Minimal Construction of Graphs with Maximum Robustness
Haejoon Lee, Dimitra Panagou
TL;DR
This paper establishes tight necessary conditions on the number of edges that an undirected graph with an arbitrary number of nodes must have to achieve maximum $r$- and $(r,s)$-robustness and constructs two classes of undirected graphs, referred as to $\gamma$- and $\gamma,\gamma)$-Minimal Edge Robust Graphs (MERGs), that provably achieve maximum robustness with minimal numbers of edges.
Abstract
The notions of $r$-robustness and $(r,s)$-robustness of a network have been earlier introduced in the literature to achieve resilient consensus in the presence of misbehaving agents.

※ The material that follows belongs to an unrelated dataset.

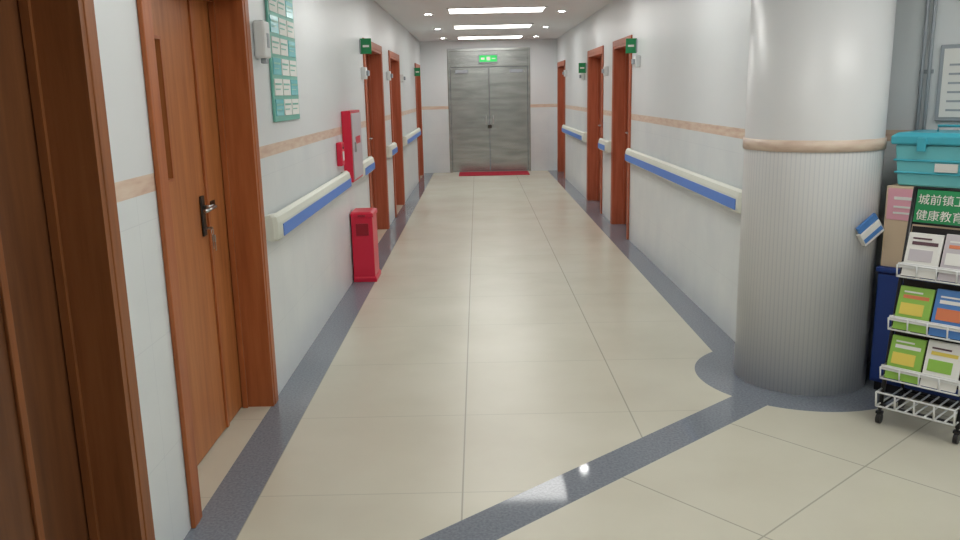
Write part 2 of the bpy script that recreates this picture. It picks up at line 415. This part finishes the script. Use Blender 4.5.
# ------------------------------------------------------------ lobby corner: cabinet, carton, tote, rack
def LP(a_, b_, z_=0): 
    p = CF + U*a_ + B*b_; return (p.x, p.y, z_)
g = empty('storage_cabinet', LP(0.01, 0), TH)
boxes('carcass', [(0, .85, .02, .44, .05, .63)], M_cab, g, 0.004)
boxes('plinth', [(.02, .83, .04, .42, 0, .05)], M_black, g)
boxes('top', [(-.004, .86, 0, .445, .63, .655)], M_cab, g, 0.004)
boxes('door_panels', [(.01, .42, .004, .0195, .07, .62), (.43, .84, .004, .0195, .07, .62)], M_cab, g, 0.003)
boxes('handles', [(.37, .385, -.012, .0035, .32, .44), (.465, .48, -.012, .0035, .32, .44)], M_steel, g)
g = empty('cardboard_carton', LP(0.015, 0.03, .6555), TH)
boxes('body', [(0, .48, 0, .36, 0, .405)], M_card, g, 0.003)
boxes('tape', [(0.001, .479, .155, .205, .4052, .407)], M_borange, g)
boxes('pasted_sheet', [(.01, .20, -.002, -.0005, .24, .395)], M_pink, g)
boxes('sheet_text', [(.04, .18, -.0035, -.0022, .34, .355), (.04, .16, -.0035, -.0022, .30, .31), (.04, .17, -.0035, -.0022, .27, .28)], M_paper, g)
g = empty('plastic_storage_tote', LP(0.02, 0.03, 1.063), TH)
bm = bmesh.new()
def tr(e, z_): return [(e, e, z_), (.50-e, e, z_), (.50-e, .34-e, z_), (e, .34-e, z_)]
loft(bm, [tr(.03,0), tr(.012,.20)]); obj('tub', bm, M_tealc, g, 0.01)
bm = bmesh.new(); loft(bm, [tr(.0,.201), tr(-.004,.21), tr(-.004,.24), tr(.02,.258), tr(.03,.258)]); obj('lid', bm, M_tealtrim, g, 0.004)
bm = bmesh.new(); 
for zz in (.06,.12): loft(bm, [tr(.026-zz*.09,zz), tr(.020-zz*.09,zz+.004), tr(.025-zz*.09,zz+.010)])
obj('tub_ribs', bm, M_tealtrim, g)
boxes('latches', [(.12, .16, -.014, .0, .17, .235), (.33, .37, -.014, .0, .17, .235)], M_tealtrim, g, 0.003)
boxes('contents_label', [(.20, .30, .0125, .0165, .075, .115)], M_paper, g)
tubes('handle', [[(.15,.16,.255),(.15,.16,.285),(.33,.16,.285),(.33,.16,.255)]], .007, M_tealtrim, g)

# brochure rack (local x right, -y front)
RW, RH, LEAN = 0.33, 1.09, 0.20
g = empty('brochure_rack', (1.85, 3.60, 0), TH)
def fy(z_): return LEAN*(z_-0.07)/(RH-0.07)
posts = [[(0, 0, .07), (0, fy(RH), RH)], [(RW, 0, .07), (RW, fy(RH), RH)]]
tubes('front_posts', posts, .010, M_black, g)
tubes('rear_legs', [[(0,.27,.07),(0,fy(.80)+.005,.80)],[(RW,.27,.07),(RW,fy(.80)+.005,.80)]], .008, M_black, g)
tubes('cross_bars', [[(0,0,.09),(RW,0,.09)],[(0,.27,.09),(RW,.27,.09)],[(0,0,.09),(0,.27,.09)],[(RW,0,.09),(RW,.27,.09)],[(0,fy(RH),RH-.005),(RW,fy(RH),RH-.005)],[(0,fy(.93),.93),(RW,fy(.93),.93)]], .007, M_black, g)
for i, (px, py) in enumerate(((0,0),(RW,0),(0,.27),(RW,.27))):
    bm = bmesh.new(); tube(bm, [(px-.009, py, .024), (px+.009, py, .024)], .024, 20)
    tube(bm, [(px, py, .03), (px, py, .075)], .007); add_box(bm, (px-.014, px+.014, py-.012, py+.012, .048, .060))
    obj('caster_%d' % (i+1), bm, M_black, g)
def slab(name, x0_, x1_, z0_, z1_, off, th, mat, par=g):
    bm = bmesh.new()
    pts = []
    for z_ in (z0_, z1_):
        y_ = fy(z_) - off
        pts.append([(x0_, y_-th, z_), (x1_, y_-th, z_), (x1_, y_, z_), (x0_, y_, z_)])
    loft(bm, pts); return obj(name, bm, mat, par)
slab('header_sign', .012, RW-.012, .935, 1.08, 0, .006, M_green)
slope = math.atan2(LEAN, RH-.07)
for j_, (txt, zz, sz) in enumerate((('城前镇卫生院', 1.020, .05), ('健康教育宣传', .950, .05))):
    c = bpy.data.curves.new('header_text_%d' % j_, 'FONT'); c.body = txt; c.size = sz; c.extrude = .0005
    t = bpy.data.objects.new('header_text_%d' % j_, c); scene.collection.objects.link(t)
    c.materials.append(M_paper); t.parent = g
    t.location = (.02, fy(zz)-.0085, zz); t.rotation_euler = (math.pi/2 - slope, 0, 0)
tiers = [(.70, .90), (.46, .66), (.235, .435)]
cols_ = [[(M_paper, M_bgrey, M_bdk), (M_bgrey, M_paper, M_borange)], [(M_bgreen, M_byel, M_borange), (M_bblue, M_borange, M_paper)], [(M_bgreen, M_byel, M_paper), (M_paper, M_bgreen, M_byel)]]
for ti, (za, zb_) in enumerate(tiers):
    slab('tray_back_%d' % (ti+1), .012, RW-.012, za, zb_+.015, -.004, .003, M_black)
    w = []
    for zz, o in ((za-.005, .06), (za+.05, .07)):
        w.append([(0, fy(zz), zz), (0, fy(zz)-o, zz), (RW, fy(zz)-o, zz), (RW, fy(zz), zz)])
    for k in range(5):
        xx = RW*k/4; w.append([(xx, fy(za), za-.005), (xx, fy(za)-.06, za-.005), (xx, fy(za)-.068, za+.05)])
    tubes('wire_tray_%d' % (ti+1), w, .004, M_white, g, 6)
    slab('tray_front_bar_%d' % (ti+1), 0, RW, za+.038, za+.060, .066, .004, M_white)
    for ci in range(2):
        xa = .016 + ci*.153; xb = xa + .144
        m1, m2, m3 = cols_[ti][ci]
        tilt = .03
        def bro(nm, xa_, xb_, z0_, z1_, mat, o):
            bm = bmesh.new(); pts = []
            for z_ in (z0_, z1_):
                y_ = fy(z_) - .018 - tilt*(1-(z_-za)/.2) - o
                pts.append([(xa_, y_-(.012 if o == 0 else .001), z_), (xb_, y_-(.012 if o == 0 else .001), z_), (xb_, y_, z_), (xa_, y_, z_)])
            loft(bm, pts); obj(nm, bm, mat, g)
        bro('brochure_%d%d' % (ti, ci), xa, xb, za+.002, zb_-.01 + .008*ci, m1, 0)
        bro('cover_picture_%d%d' % (ti, ci), xa+.015, xb-.03, za+.07, za+.12, m2, .013)
        bro('cover_band_%d%d' % (ti, ci), xa+.02, xb-.015, za+.140, za+.155, m3, .0132)
        bro('cover_text_%d%d' % (ti, ci), xa+.02, xb-.045, za+.165, za+.172, M_bdk if m1 is M_paper else M_paper, .0132)
w = [[(0,0,.10),(0,-.05,.10),(RW,-.05,.10),(RW,0,.10)], [(0,0,.17),(0,-.06,.17),(RW,-.06,.17),(RW,0,.17)]]
for k in range(9):
    xx = RW*k/8; w.append([(xx,.26,.10),(xx,-.05,.10)])
for k in range(5):
    xx = RW*k/4; w.append([(xx,-.05,.10),(xx,-.06,.17)])
tubes('bottom_wire_tray', w, .0045, M_white, g, 6)

# wall-mounted things in lobby
g = empty('notice_frame', WO, TH)
boxes('frame', [(.06, .60, -.02, -.001, 1.36, 1.74)], M_grey, g, 0.004)
boxes('sheet', [(.08, .58, -.0225, -.0205, 1.38, 1.72)], M_paper, g)
boxes('printed_lines', [(.11, .55, -.0235, -.0228, 1.41+.045*k, 1.42+.045*k) for k in range(6)], M_grey, g)
g = empty('wall_conduit', WO, TH)
tubes('pipe', [[(-.02,-.02,1.0),(-.02,-.02,ZC-.002)],[(.015,-.02,1.0),(.015,-.02,ZC-.002)]], .009, M_grey, g)
boxes('clips', [(-.035,.03,-.012,-.001,z_,z_+.02) for z_ in (1.2,1.6,2.0,2.4)], M_grey, g)
boxes('junction_box', [(-.05,.045,-.045,-.001,.92,1.02)], M_white, g, .004)
cl = WO + U*0.25 + Vector((0,0,2.075))
g = empty('wall_clock', cl, TH)
bm = bmesh.new()
def cring(r, y_): return [(r*math.cos(k*math.pi/20), y_, r*math.sin(k*math.pi/20)) for k in range(40)]
loft(bm, [cring(.15,-.001), cring(.15,-.035), cring(.135,-.04), cring(.132,-.03)]); obj('case', bm, M_grey, g)
bm = bmesh.new(); loft(bm, [cring(.130,-.0305), cring(.130,-.032)]); obj('dial', bm, M_paper, g)
boxes('hands', [(-.004,.004,-.036,-.034,-.01,.09),(-.01,.06,-.038,-.0365,-.004,.004)], M_black, g)

# dispenser holder hung on the column
ph = math.radians(-60)
p = Vector((COLC[0]+(COLR+.006)*math.cos(ph), COLC[1]+(COLR+.006)*math.sin(ph), .855))
g = empty('pamphlet_holder', p, 0.30)
g.rotation_euler = (0, math.radians(-35), 0.30)
boxes('pocket', [(-.07, .06, -.040, -.010, -.05, .02)], M_paper, g, .003)
boxes('blue_leaflet', [(-.06, .062, -.033, -.017, .0205, .055)], M_bblue, g, .001)
boxes('blue_band', [(-.065, .055, -.0415, -.0405, -.035, -.012)], M_bblue, g)
boxes('bracket', [(-.02, .02, -.0095, .015, -.03, .02)], M_grey, g)

# ------------------------------------------------------------ world, camera
w = bpy.data.worlds.new('world'); scene.world = w; w.use_nodes = True
w.node_tree.nodes['Background'].inputs[0].default_value = (0.6, 0.7, 0.8, 1); w.node_tree.nodes['Background'].inputs[1].default_value = 0.3
R = Matrix(((0.99978, 0.02088, 0.00085), (-0.00358, 0.21099, -0.97748), (-0.02059, 0.97726, 0.21102)))
cam = bpy.data.cameras.new('camera'); co = bpy.data.objects.new('camera', cam); scene.collection.objects.link(co)
cam.sensor_width = 36; cam.lens = 820/960*36; cam.clip_start = 0.05
co.matrix_world = Matrix.Translation((0,0,1.55)) @ R.to_4x4()
scene.camera = co
try:
    scene.view_settings.view_transform = 'Standard'; scene.view_settings.exposure = -0.1
except Exception: pass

However, while higher robustness levels enable networks to tolerate a higher number of misbehaving agents, they also require dense communication structures, which are not always desirable for systems with limited communication ranges, energy, and resources. Therefore, this paper studies the fundamental structures behind $r$-robustness and $(r,s)$- robustness properties in two ways. (a) We first establish tight necessary conditions on the number of edges that an undirected graph with an arbitrary number of nodes must have to achieve maximum $r$- and $(r,s)$-robustness. (b) We then use these conditions to construct two classes of undirected graphs, referred as to $γ$- and $(γ,γ)$-Minimal Edge Robust Graphs (MERGs), that provably achieve maximum robustness with minimal numbers of edges. We demonstrate the effectiveness of our method via comparison against existing robust graph structures and a set of simulations.